Species Act Needs Enough Latitude To Create Habitat, Think Tank Says
The Endangered Species Act could be improved by using its existing flexibility and fostering cooperation between government and the public, a University of Idaho think tank says.
But the Forest, Wildlife and Range Policy Analysis Group’s latest assessment questions whether there is enough latitude in the 23-year-old act to do so. The solution in most cases is providing adequate habitat.
“The debate centers on how we could save species more effectively by putting limited species conservation budget resources where they will do the most good, which implies a mechanism of choice that is currently absent in the ESA,” said group director Jay O’Laughlin and research associate Phillip Cook in their report.
The act requires federal agencies to try to save everything, whatever the cost, the report said, and the National Marine Fisheries Service and U.S. Fish and Wildlife Service have extended their scope to private land through regulatory powers the U.S. Supreme Court upheld this year.
It could be changed to factor in economics through such means as tax incentives for private landowners who provide habitat, the report said.
The responsibility for salmon recovery in the Northwest’s rivers should be shifted from the fisheries service to the Fish and Wildlife Service, the report said. The fisheries service should oversee the runs only during their time in the ocean.
The federal agencies could maintain their oversight role under a modified act, the report said. The states would gather data to support listings, as well as planning and implementing recovery.

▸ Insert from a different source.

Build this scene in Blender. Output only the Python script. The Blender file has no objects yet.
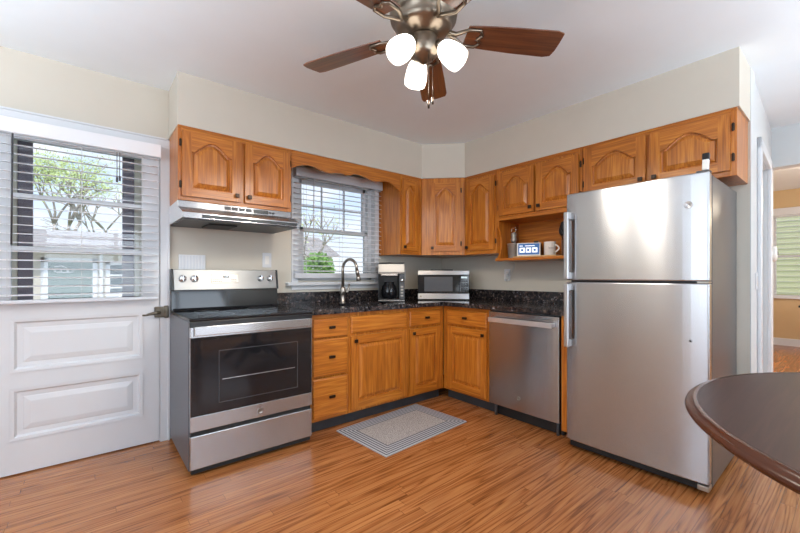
import bpy, math, random
from math import sin, cos, pi, radians, sqrt
from mathutils import Vector, Matrix
random.seed(7)
S = bpy.context.scene
COL = S.collection
# ------------------------------------------------------------------ camera
CAM = (-3.2086, -3.1101, 1.1566)
cd = bpy.data.cameras.new('camera'); cam = bpy.data.objects.new('camera', cd); COL.objects.link(cam)
cam.location = CAM; cam.rotation_euler = (pi/2, 0, -0.6901)
cd.sensor_width = 36; cd.lens = 377.66/800*36
cd.shift_y = (275.81-266.5)/800; cd.clip_start = .02
S.camera = cam
# ------------------------------------------------------------------ sky
W = bpy.data.worlds.new('sky'); S.world = W; W.use_nodes = True
wn = W.node_tree.nodes; wl = W.node_tree.links; wn.clear()
tc = wn.new('ShaderNodeTexCoord'); sp = wn.new('ShaderNodeSeparateXYZ'); wl.new(tc.outputs['Generated'], sp.inputs[0])
rp = wn.new('ShaderNodeValToRGB'); wl.new(sp.outputs[2], rp.inputs[0])
e = rp.color_ramp.elements; e[0].position = 0.0; e[0].color = (.86,.90,.96,1); e[1].position = .45; e[1].color = (.27,.46,.86,1)
m_ = rp.color_ramp.elements.new(.16); m_.color = (.62,.76,.98,1)
nz = wn.new('ShaderNodeTexNoise'); nz.inputs['Scale'].default_value = 5; nz.inputs['Detail'].default_value = 5
mp = wn.new('ShaderNodeMapping'); mp.inputs['Scale'].default_value = (1,1,2.6)
wl.new(tc.outputs['Generated'], mp.inputs[0]); wl.new(mp.outputs[0], nz.inputs['Vector'])
cr = wn.new('ShaderNodeValToRGB'); wl.new(nz.outputs[0], cr.inputs[0]); cr.color_ramp.elements[0].position = .45; cr.color_ramp.elements[1].position = .68
mx = wn.new('ShaderNodeMix'); mx.data_type = 'RGBA'; wl.new(cr.outputs[0], mx.inputs[0]); wl.new(rp.outputs[0], mx.inputs[6]); mx.inputs[7].default_value = (.95,.96,1,1)
bg = wn.new('ShaderNodeBackground'); wl.new(mx.outputs[2], bg.inputs[0]); bg.inputs[1].default_value = 1.15
wo = wn.new('ShaderNodeOutputWorld'); wl.new(bg.outputs[0], wo.inputs[0])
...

“It is worth considering whether more money made available to the states might be more effective and more efficient than building the federal fish and wildlife regulatory bureaucracy,” the report said.
Rather than waiting for the population of a species to get low enough to worry about extinction, potential problems could be identified and mitigated before the Endangered Species Act is invoked, the report said.
If that cannot be done through cooperation, then the sanctions in the law become necessary, the report said.